A priority for the section of the British far left that continues to delude itself about “Lexit” — and indeed for those sections of the international left that indulged this fantasy — must be to look reality in the face. There is no Lexit on the cards. There never was.

What we face now is serious growth in officially sanctioned racism and anti-immigrant prejudice, the embedding of reactionary discourse within the political mainstream, drawing strength from a mobilized reactionary populism, the immediate prospect of deepened austerity, and the implosion of the Labour Party. We are not on the offensive. The referendum was not a victory for us.

Our practical priorities in terms of mobilization and campaigning must be to work to defend migrants — a small beginning has been made in this respect already, but we will need to do much more and it will need to be sustained. A second practical priority must be to do what we can to defend Corbyn.

I don’t hold out much hope for a Corbyn victory in the next general election, but his continuing leadership is all that stands between having a Labour Party that defends immigrants and one which, on the basis of political expediency, follows the political drift to the right in the name of “legitimate concerns about immigration.”
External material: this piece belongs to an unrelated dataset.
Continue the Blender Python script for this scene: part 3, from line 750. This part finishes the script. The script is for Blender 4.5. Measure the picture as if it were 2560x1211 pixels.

Some on the Left hope for a second referendum or for some sort of legal-constitutional blocking of Brexit by the Scottish government. These developments may, indeed, yet happen — and, of course, the European Union is no stranger to rerunning referendums (or ignoring them) until it gets the “right result.” But it would be a big mistake for the Left to give its backing to such maneuvers. It would look like the worst kind of antidemocratic manipulation and be hugely counterproductive.

Besides, we don’t hope for salvation from above. Our primary focus has to be on mobilization from below. We must start with defensive measures to hold off the racists and keep Corbyn at the head of the Labour Party for as long as we can and hope for the tide to turn.

I don’t think our chances are good. The odds are against us. But then again, they always are.